I began to spend more time on my own. After all, wasn't I was the only person I could trust? All the others, you cannot trust them. The world will twist you to fulfill it's own means. Reading books, listening to music, sketching...they were all I had to pass my time.

 

Then I met her.

 

She was...different. I've had crushes before but she was different. She was kind, she listened without judging, she accepted me. For the first time in my life, I had someone I could openly talk to. I told her everything. What I liked, what I wanted to do, how I felt...she was there to listen. And I listened to her. Her likes, her dislikes, her feelings...and we bonded. I teased her, she teased me. I realized that I actually liked her.

 

We talked for hours, we messaged each other. She made me happy.

 

But I was never sure if she like me too...

 

We had a fight...i'm not sure who was at fault. But it broke my heart. There I had found a person who I could finally talk to without any tension...and she was gone. I have no idea what happened to me. I became bitter, irritable, lonely...But I was defiant that I would not let any person, no matter how close they were to my heart, change my nature. I was determined to be good, kind, helpful no matter what.

 

A few months later, I decided that I did not want to carry that thorn of bitterness in my heart. I reached out to her, apologized to her and decided not to contact her ever again.

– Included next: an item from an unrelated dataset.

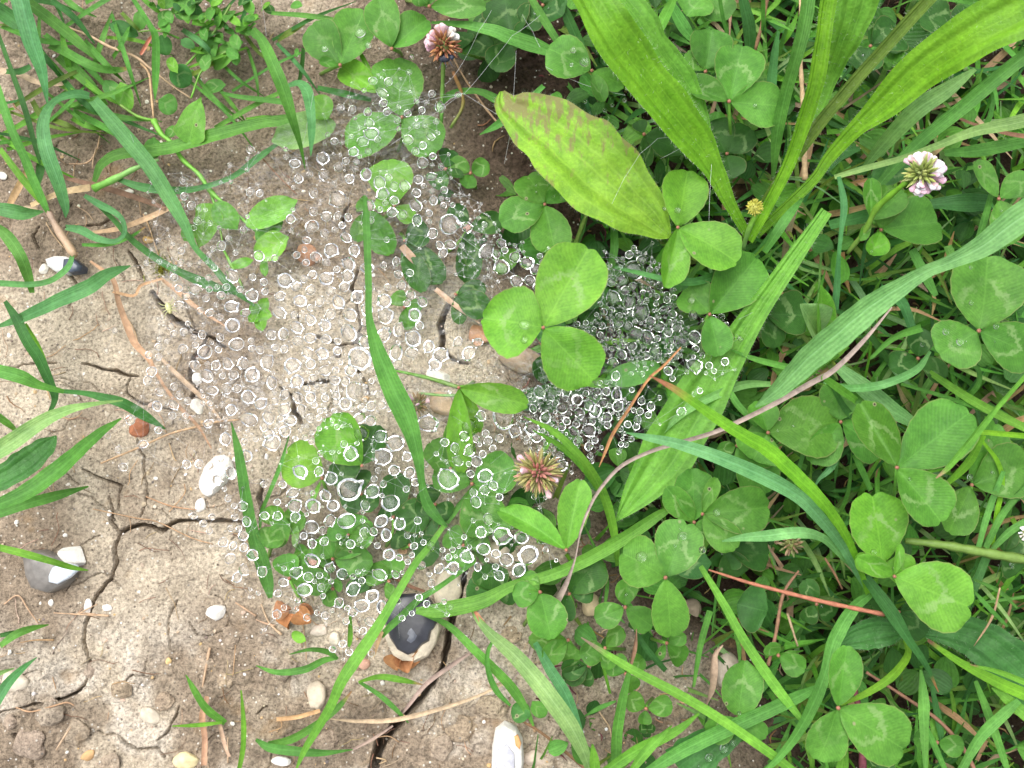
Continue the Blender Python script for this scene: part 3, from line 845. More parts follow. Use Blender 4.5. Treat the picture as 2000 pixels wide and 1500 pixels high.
# ---------------------------------------------------------------- dry blades, straws, roots
DRY = """
straw|4 5|-5 137 18,40 148 18,80 163 14,135 165 10|blade
brown|3 4|110 342 12,173 360 14,230 375 16,290 395 14,323 408 10|blade
tan|3 3|52 335 14,30 380 20,18 402 14|blade
straw|5 5|60 402 14,120 378 20,176 367 20|blade
straw|3 4|181 455 10,240 445 15,320 412 15,357 388 8|blade
tan|4 7 4|176 510 6,220 545 12,232 590 14,250 640 18,265 672 18,290 700 14,312 740 8,347 790 10,387 833 8,413 876 3|blade
tan|4 5|313 543 8,347 570 12,387 603 11,440 637 4|blade
tan|5 7 5|220 570 8,262 578 8,275 558 8,315 545 6|blade
straw|3 4|315 700 8,360 745 12,400 783 10,432 822 5|blade
grey|26 28 22 14 20 20 18 8 4|1742 600 3,1687 665 11,1628 723 14,1580 750 15,1500 795 13,1400 842 12,1320 866 11,1267 883 10,1213 910 10,1173 953 9,1150 993 8,1133 1040 6,1122 1095 5,1100 1150 16,1065 1215 20,1040 1260 14,1030 1290 8,1000 1328 5|blade
straw|6 4|1000 1328 5,926 1362 8,845 1388 12,770 1405 14,700 1408 10,645 1404 3|blade
grey|3 4|916 1276 8,880 1300 12,833 1335 12,800 1375 10,783 1397 5|blade
grey|3 3|767 1417 6,727 1444 8,685 1466 5|blade
brown|16 18 16|1860 225 6,1900 243 12,1960 260 12,2020 269 14|blade
rust|18 16 10|1330 678 4,1295 715 7,1265 742 7,1227 800 8,1197 847 9,1183 880 8,1170 912 2|blade
brown|3 3|1000 1398 6,1053 1428 7,1120 1482 8,1150 1510 6|blade
grey|18 20 14|1412 1260 3,1396 1278 14,1392 1310 22,1388 1345 18,1378 1380 3|curl
brown|16 14|1243 1228 2,1240 1265 11,1231 1300 8|curl
tan|10 6|745 1233 13,735 1260 14,727 1283 10|blade
straw|8 5|785 480 18,800 500 22,830 530 14|blade
straw|6 7|850 565 14,880 590 15,915 615 10,937 632 3|blade
tan|3 3|405 1360 12,395 1400 16,400 1440 14,398 1495 14|blade
straw|3 3|425 1400 8,438 1450 10,448 1478 8|blade
brown|3 3|700 1110 4,770 1130 8,800 1145 9,830 1155 6|blade
tan|2 3|540 1405 10,580 1400 12,625 1388 10|blade
tan|20 12|1953 1148 4,1937 1207 7,1902 1262 2|straw
straw|4 4|117 48 6,173 69 7,213 91 8,261 109 8,293 133 7,333 165 5,373 192 4|straw
straw|4 4|275 123 6,291 144 7,296 187 7,300 232 5|straw
red|4 10|313 55 3,293 77 9,275 107 8|curl
straw|3 3|197 905 5,267 876 6,333 847 6,387 833 7,427 823 6,467 820 4|straw
straw|2 2|1538 1198 7,1558 1262 6|straw
red|14 14|1384 1113 5,1453 1135 9,1500 1148 10,1607 1175 12,1727 1200 12|straw
brown|8 10|1692 1313 8,1767 1361 9,1833 1407 10,1880 1460 11,1908 1512 11|straw
maroon|8 8|1670 1340 13,1681 1420 18,1686 1512 20|straw
brown|10 8|1611 1090 6,1630 1120 7,1645 1150 5|straw
brown|9 9|1560 1115 6,1530 1160 9,1515 1240 10,1500 1300 9|straw
straw|14 12|1563 0 7,1564 120 11,1570 240 14,1572 352 16|straw
brown|24 18|1500 -10 10,1490 40 10,1475 98 9|straw
olive|8 8|1150 408 10,1130 460 12,1113 507 7|straw
tan|4 4|850 40 4,900 140 5,940 200 6,980 250 5|straw
brown|4 4|500 295 3,540 340 4,580 380 4|straw
straw|5 4|600 95 4,660 130 4,700 160 3|straw
tan|2 2|55 1435 4,100 1425 4,140 1370 5,60 1430 3|skip
straw|2 2|110 1465 5,125 1440 7,138 1420 3|straw
brown|8 6|1960 1290 10,1990 1300 12,2020 1308 12|blade
"""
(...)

I couldn't believe that I could actually like someone...But then she contacted me saying that she liked me too. And I was not sure what to do...Do I say that we should get back? Do I say I’m sorry too? Do I say that I want you back? I did not want to be hurt again, so I did not reply. Then she told me that there was someone who wanted to ask her out. I tried to be as nonchalant as I could be, but deep down somewhere in my heart I felt sad and jealous...How could she do this to me? But I did not say anything. I let my pain sink deeper.

 

She talked about the other guy and I realized that I could never compete with this guy. He could offer her a lifestyle and all I could offer was love. Hell, does anybody even value love in today's world? I too used to scoff at the thought of loving someone else apart from my family. It used to seem over-rated to me. But I had fallen in love...and it had broken my heart and faith in the concept. But I was certain that I wanted one thing, and it was for her to be happy. I encouraged her to continue the relationship. I told her that I would back her decision no matter what. But I think she understood my feelings.

 

I was sad, lonely and angry...i decided to ask her. After what could be the harm? She could say no. Big deal, I can handle it. So I asked her...and she said that she wasn't sure. I was devastated. But the year end was near and I was determined that my new year would be devoid of any vengeful feelings I had for anyone. I made peace with her and carried on into the new year as if nothing could bother me anymore.

 

But I still had feelings for her. I mean, why? Why does my heart have to be so stupid? Can I not just let go of her and let me live in peace? Why does it continue to torture me? I began to talk to her again. But now I was a different person. I was more open and active. I began to drop hints here and there.

 

She understood and told me that the reason that she had that she was not sure was because she was afraid that she could hurt me. I told her she had already done that, so it didn't matter anymore. And it really didn't matter anymore. I now had a stone heart. It was cold and unmoving. But only to others. Not to her.

 

And as of now, she still hasn't said yes. I'm still asking her and she still isn't sure. But all I know is that talking to her makes me happy. Her laughter makes me happy. Her voice, her teasing me, her face...they make my heart skip a beat. I may be a hopeless fool. Even I realize that. But there is no harm in trying, is there?